Reed reveals that the doors labeled “Belief” and “Disbelief” both lead to the same basement. That is the first major clue. The choice was never real. The house itself is a maze. Locked doors. Hidden tunnels. Timed lights. It is all engineered. Reed’s big thesis is simple. Religion is not about truth. It is about control.
And he proves it in the worst way possible.
One of the most disturbing moments is the staged resurrection. Reed poisons a captive woman with blueberry pie. She collapses. Then another woman secretly replaces her through a trapdoor. When she “comes back to life,” Reed claims it is proof of something bigger.
But Sister Paxton notices inconsistencies. She finds the trapdoor. She discovers the freezing room with previous victims locked in cages. These women are starved and broken. Reed repeats the experiment again and again. Each time he plays God.
This is not about theology anymore. It is about power.
Let’s clear up the basics.
The biggest question is Sister Paxton.
She escapes through a small vent using Reed’s wooden house map. She stumbles into the snow, bleeding heavily. Then the butterfly lands on her finger.
And that is where everything becomes open to interpretation.

Earlier in the film, Paxton shares a personal belief. She says that after death, she would want to return as a butterfly. She would land on someone’s finger so they know she is still with them. It is not official doctrine. It is her personal hope.
In the final scene, a butterfly lands on her finger in the snow. She blinks. It disappears. There are two main interpretations:
Paxton survives. The butterfly represents Sister Barnes’ spirit or a divine sign. It validates personal faith. Reed argued that belief is illusion. But this moment suggests something beyond his control.
The butterfly becomes a symbol of rebirth and reassurance. Faith wins, not in a loud miracle, but in something small and intimate.
Paxton never made it out. She dies in the basement from her stab wound. The escape sequence is her dying hallucination. The butterfly is her final comforting image. A self-created illusion as she bleeds out.
This interpretation aligns with Reed’s argument. Belief is a coping mechanism. A story we tell ourselves when facing death.
The film refuses to confirm either version. Directors Scott Beck and Bryan Woods have said the ambiguity is intentional. There is no official answer.

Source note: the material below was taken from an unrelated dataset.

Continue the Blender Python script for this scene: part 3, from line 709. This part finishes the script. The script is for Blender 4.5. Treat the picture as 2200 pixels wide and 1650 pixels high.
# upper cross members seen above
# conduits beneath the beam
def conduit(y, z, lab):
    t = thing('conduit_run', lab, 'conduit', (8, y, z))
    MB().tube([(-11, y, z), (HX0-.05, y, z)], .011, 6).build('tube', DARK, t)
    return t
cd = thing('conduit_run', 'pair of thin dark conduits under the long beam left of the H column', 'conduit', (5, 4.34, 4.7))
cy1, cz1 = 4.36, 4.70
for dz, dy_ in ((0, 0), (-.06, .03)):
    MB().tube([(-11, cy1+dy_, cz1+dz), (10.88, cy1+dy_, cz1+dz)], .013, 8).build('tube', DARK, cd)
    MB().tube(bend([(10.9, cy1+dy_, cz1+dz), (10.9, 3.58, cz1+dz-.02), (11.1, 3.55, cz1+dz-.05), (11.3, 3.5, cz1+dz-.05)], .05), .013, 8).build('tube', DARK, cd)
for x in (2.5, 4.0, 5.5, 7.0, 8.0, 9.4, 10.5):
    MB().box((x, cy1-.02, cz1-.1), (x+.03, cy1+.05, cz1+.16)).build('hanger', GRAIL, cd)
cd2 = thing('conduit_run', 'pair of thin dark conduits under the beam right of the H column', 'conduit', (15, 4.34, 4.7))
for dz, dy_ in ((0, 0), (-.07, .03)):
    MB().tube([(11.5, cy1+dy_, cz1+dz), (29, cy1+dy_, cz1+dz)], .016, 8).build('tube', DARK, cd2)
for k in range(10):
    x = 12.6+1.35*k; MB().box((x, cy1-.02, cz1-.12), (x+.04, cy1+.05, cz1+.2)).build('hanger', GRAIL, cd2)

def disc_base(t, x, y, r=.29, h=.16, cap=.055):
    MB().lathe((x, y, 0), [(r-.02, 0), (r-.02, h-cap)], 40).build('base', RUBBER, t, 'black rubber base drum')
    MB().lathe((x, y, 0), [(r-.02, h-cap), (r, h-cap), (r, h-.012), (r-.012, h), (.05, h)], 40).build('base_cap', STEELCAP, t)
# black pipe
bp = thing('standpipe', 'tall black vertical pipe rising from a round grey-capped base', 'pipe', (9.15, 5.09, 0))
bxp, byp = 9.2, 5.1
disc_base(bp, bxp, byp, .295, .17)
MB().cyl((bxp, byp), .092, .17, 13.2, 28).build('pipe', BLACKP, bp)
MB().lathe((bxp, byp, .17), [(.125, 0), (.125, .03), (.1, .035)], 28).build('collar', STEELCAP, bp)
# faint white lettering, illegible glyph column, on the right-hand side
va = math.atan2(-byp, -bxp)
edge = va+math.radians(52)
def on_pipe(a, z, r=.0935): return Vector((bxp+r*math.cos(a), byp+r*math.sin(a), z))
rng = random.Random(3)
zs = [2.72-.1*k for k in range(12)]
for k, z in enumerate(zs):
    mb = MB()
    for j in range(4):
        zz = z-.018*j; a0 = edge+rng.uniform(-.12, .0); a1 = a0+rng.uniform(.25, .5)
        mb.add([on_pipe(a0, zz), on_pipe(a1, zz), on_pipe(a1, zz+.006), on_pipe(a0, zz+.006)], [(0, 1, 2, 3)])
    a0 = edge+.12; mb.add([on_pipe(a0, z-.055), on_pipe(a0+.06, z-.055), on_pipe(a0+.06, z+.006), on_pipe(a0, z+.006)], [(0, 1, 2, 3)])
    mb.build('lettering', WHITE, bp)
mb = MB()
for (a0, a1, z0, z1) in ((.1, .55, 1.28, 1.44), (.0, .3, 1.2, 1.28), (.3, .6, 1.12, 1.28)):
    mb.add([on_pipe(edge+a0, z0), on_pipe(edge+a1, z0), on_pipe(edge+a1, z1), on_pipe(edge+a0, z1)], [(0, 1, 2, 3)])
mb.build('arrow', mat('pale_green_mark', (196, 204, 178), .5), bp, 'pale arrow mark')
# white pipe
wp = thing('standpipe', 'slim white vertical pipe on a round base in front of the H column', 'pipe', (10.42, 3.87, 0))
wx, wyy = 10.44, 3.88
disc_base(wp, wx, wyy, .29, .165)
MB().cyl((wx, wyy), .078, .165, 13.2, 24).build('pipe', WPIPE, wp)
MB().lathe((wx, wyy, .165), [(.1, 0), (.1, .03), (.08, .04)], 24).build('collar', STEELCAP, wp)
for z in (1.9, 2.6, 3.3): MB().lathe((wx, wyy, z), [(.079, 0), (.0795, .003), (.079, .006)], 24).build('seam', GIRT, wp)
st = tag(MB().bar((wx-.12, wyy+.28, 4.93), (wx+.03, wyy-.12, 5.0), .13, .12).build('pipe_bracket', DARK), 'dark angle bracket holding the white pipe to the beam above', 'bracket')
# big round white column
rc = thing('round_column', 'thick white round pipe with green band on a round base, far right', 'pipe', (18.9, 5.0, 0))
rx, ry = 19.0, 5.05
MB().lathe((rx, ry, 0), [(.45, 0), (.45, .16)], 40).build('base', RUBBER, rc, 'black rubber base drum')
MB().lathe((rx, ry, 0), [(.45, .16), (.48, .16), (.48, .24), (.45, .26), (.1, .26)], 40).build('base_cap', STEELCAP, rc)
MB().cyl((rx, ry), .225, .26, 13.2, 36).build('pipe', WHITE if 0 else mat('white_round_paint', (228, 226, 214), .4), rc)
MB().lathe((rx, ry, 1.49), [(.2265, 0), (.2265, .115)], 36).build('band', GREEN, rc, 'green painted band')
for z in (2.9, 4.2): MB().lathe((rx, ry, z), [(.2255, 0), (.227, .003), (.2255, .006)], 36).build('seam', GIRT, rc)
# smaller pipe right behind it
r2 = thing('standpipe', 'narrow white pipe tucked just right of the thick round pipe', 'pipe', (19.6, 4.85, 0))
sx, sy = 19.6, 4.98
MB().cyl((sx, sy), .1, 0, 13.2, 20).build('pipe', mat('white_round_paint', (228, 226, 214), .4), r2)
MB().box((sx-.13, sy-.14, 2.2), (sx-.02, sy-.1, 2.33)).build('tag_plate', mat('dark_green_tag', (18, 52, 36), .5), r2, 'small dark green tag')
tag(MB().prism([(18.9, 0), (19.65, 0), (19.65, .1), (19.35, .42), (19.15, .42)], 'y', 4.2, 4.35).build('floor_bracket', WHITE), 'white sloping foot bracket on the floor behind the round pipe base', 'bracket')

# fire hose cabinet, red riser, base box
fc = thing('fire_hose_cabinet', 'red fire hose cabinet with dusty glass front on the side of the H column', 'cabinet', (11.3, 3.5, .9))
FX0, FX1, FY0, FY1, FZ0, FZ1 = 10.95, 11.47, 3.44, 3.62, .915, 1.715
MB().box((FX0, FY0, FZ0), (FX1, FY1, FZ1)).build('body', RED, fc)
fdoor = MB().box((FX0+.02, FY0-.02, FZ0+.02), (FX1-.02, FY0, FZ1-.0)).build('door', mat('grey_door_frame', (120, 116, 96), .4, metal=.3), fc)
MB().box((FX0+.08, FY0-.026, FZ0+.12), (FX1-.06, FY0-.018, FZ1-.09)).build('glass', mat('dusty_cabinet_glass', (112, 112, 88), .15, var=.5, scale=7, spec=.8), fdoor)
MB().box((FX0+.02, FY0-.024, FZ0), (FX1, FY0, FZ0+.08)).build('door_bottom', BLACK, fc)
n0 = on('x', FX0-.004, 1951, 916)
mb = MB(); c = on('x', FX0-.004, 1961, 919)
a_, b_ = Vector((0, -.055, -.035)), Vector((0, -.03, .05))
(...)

if we look at discussions on X, the debate is intense. Many viewers praised the film’s intelligent approach to horror. People appreciated that it did not rely on cheap scares. Instead, it focused on dialogue, tension, and philosophical conflict.
A lot of users admired Hugh Grant’s transformation. Seeing a former rom-com lead turn into such a chilling villain surprised audiences. His calm tone and academic confidence made Reed even scarier.

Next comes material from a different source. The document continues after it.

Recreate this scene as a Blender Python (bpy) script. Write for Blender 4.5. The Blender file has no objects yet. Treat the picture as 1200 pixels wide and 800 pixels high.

On the ending, opinions split into two camps.
Some viewers believe Paxton survives. They argue that the film subtly supports faith and compassion. Barnes’ final act of sacrifice feels meaningful. The butterfly feels earned.
Others say the ending is bleak. They believe Paxton dies. They argue that the film consistently dismantles illusions. The butterfly fits as a final delusion.
Interestingly, even people who disliked parts of the film praised the final scene for being thought provoking. That butterfly did its job.
Reed’s central claim is that control is the one true religion. He studies different faiths. He concludes they all evolve from earlier versions. He compares them to copies of board games. His logic is that belief systems are just structures of power.
But here is where the film gets clever.
Reed himself creates a cult of one. He builds rituals. He stages miracles. He gathers followers. He controls information. In trying to expose religion as manipulation, he becomes the very thing he criticizes.
The women resist him. They challenge him intellectually. They fight him physically. They refuse to submit completely. That resistance undercuts his thesis. If control was absolute, they would never have fought back.
| Event | What Happens | Why It Matters |
|---|---|---|
| Two Door Choice | Belief and Disbelief lead to same place | Illusion of choice |
| Fake Resurrection | Poisoned pie and body swap | Demonstrates staged miracle |
| Discovery Of Cages | Multiple imprisoned women found | Proof of serial pattern |
| Barnes’ Final Strike | Hits Reed with nailed plank | Sacrifice and resistance |
| Butterfly Scene | Lands on Paxton’s finger | Ambiguous faith symbol |
The film never shows clear supernatural proof. Every so-called miracle has a logical explanation. The resurrection is staged. The maze is engineered. The symbolism is grounded in character psychology.
The only moment without explanation is the butterfly. And that is exactly why it works.
If the film confirmed divine intervention, it would contradict its grounded tone. If it confirmed death, it would close the philosophical debate too neatly. By ending on uncertainty, Heretic forces you to decide.
The title itself is interesting. Who is the real heretic. Is it Reed, the non-believer who commits violence in the name of truth. Or is it the missionaries, whose personal beliefs go beyond institutional doctrine.
The film suggests heresy is about deviation from control. Reed calls them heretics because they do not submit to his ideology. In that sense, resisting control becomes an act of rebellion.
And maybe that is the quiet victory of the ending. Whether Paxton lives or dies, Reed’s system collapses. His house of control falls apart. His experiment ends. The butterfly, real or imagined, represents something he could not cage.